Good Thing He Doesn't Run the Show

Oskar Lafontaine, a German politician of the Left, has weighed in on the definition of "terrorism": Herr Lafontaine asserts that "terrorism is the killing of innocent people to achieve political objectives". By this definition, certainly, the men who turned jetliners into weapons on September 11 are terrorists. Herr Lafontaine concedes this. But, by the same token, he argues that "Americans are also terrorists when they bomb cities and villages in Afghanistan (and) Iraq and kill tens-of-thousands of innocents."

There is, of course, a consistnecy here, something different from blind anti-Americanism. It is a consistency born of a simple moral absolutism: All killing is wrong. Of course, it isn't quite that simple. It is modified in that only the killing of innocents is to be considered terrorism. This means that any time collateral damage occurs, the actor who caused such damage is to be regarded a terrorist, regardless of the lengths taken to avoid it.
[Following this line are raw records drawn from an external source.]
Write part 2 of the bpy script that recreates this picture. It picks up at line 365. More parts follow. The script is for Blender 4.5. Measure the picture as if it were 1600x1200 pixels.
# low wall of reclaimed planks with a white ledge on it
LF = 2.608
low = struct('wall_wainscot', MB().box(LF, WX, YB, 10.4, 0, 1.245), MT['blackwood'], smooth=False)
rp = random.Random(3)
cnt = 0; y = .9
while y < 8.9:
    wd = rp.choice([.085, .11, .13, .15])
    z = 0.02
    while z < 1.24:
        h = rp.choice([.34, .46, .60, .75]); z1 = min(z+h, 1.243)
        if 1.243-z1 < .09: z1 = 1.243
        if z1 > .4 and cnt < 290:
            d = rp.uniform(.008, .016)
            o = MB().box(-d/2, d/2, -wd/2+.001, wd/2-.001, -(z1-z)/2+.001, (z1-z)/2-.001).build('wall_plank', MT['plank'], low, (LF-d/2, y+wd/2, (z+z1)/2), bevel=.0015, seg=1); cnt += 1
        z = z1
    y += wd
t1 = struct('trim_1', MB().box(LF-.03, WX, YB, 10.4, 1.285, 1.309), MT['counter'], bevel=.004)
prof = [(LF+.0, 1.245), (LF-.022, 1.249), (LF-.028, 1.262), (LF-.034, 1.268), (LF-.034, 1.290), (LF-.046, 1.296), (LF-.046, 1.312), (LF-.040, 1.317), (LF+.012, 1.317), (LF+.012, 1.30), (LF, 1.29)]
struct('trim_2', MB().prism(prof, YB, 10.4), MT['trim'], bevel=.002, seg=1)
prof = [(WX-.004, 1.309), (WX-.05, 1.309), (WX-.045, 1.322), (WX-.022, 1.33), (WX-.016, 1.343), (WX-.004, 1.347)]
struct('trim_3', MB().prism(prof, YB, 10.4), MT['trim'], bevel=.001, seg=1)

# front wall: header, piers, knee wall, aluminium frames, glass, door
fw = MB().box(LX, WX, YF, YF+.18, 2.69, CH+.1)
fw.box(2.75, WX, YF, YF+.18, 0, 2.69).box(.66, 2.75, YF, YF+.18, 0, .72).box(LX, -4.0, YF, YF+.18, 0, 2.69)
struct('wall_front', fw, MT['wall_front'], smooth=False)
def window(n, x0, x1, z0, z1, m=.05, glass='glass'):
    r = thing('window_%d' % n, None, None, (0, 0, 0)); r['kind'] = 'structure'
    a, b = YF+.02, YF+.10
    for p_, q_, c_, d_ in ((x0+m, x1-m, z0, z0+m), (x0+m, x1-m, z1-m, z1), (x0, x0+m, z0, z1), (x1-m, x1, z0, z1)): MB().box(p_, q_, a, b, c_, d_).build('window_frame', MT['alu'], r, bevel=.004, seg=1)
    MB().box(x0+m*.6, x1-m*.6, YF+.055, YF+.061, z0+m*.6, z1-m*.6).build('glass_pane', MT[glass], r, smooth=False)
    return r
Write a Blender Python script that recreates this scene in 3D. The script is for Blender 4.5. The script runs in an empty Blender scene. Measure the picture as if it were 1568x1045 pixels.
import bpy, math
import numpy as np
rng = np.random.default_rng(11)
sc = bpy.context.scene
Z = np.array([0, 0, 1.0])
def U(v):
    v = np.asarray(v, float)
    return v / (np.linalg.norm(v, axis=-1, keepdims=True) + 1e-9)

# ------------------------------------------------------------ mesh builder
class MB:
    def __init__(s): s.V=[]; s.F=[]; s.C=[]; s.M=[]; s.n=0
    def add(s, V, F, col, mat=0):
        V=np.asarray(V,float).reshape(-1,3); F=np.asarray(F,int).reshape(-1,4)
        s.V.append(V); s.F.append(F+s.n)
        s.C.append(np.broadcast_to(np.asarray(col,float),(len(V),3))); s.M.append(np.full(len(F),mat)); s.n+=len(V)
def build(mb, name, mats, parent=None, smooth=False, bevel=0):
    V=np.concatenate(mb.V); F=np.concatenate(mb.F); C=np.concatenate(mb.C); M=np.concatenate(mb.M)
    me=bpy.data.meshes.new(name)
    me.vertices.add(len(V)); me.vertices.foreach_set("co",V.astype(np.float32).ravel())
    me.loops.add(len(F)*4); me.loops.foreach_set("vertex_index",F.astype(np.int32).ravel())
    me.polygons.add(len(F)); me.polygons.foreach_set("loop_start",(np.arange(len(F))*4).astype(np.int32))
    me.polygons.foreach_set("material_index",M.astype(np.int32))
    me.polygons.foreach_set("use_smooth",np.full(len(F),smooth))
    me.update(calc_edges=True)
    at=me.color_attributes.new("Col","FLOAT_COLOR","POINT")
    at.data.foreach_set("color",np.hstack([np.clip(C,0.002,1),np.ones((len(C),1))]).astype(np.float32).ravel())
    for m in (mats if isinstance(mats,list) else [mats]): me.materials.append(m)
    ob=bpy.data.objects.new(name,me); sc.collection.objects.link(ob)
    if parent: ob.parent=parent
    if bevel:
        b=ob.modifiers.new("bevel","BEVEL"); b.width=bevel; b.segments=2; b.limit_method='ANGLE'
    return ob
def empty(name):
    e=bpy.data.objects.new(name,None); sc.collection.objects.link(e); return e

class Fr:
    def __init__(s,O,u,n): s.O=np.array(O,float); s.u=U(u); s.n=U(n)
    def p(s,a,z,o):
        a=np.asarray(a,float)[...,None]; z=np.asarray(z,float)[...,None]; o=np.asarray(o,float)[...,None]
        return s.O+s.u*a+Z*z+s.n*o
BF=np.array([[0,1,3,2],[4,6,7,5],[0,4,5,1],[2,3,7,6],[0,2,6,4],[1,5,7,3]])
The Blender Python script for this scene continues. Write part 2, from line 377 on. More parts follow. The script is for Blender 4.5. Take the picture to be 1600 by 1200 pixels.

The refreshing thing about this, of course, is that it's not quite moral relativism: It is moral equivalence. The only way to avoid ever becoming a terrorist, then, is for a state actor never to act at all. This is, essentially, a strict liability view of the world: It matters not what your intentions were; if some innocent somewhere dies, and the proximate cause is your action, you are automatically a terrorist.

Yes, it's easy to ride the moral high horse when you're not in charge. The fact that Herr Lafontaine has no real power whatsoever is a testament to the limits of such a position among even the cynical German electorate.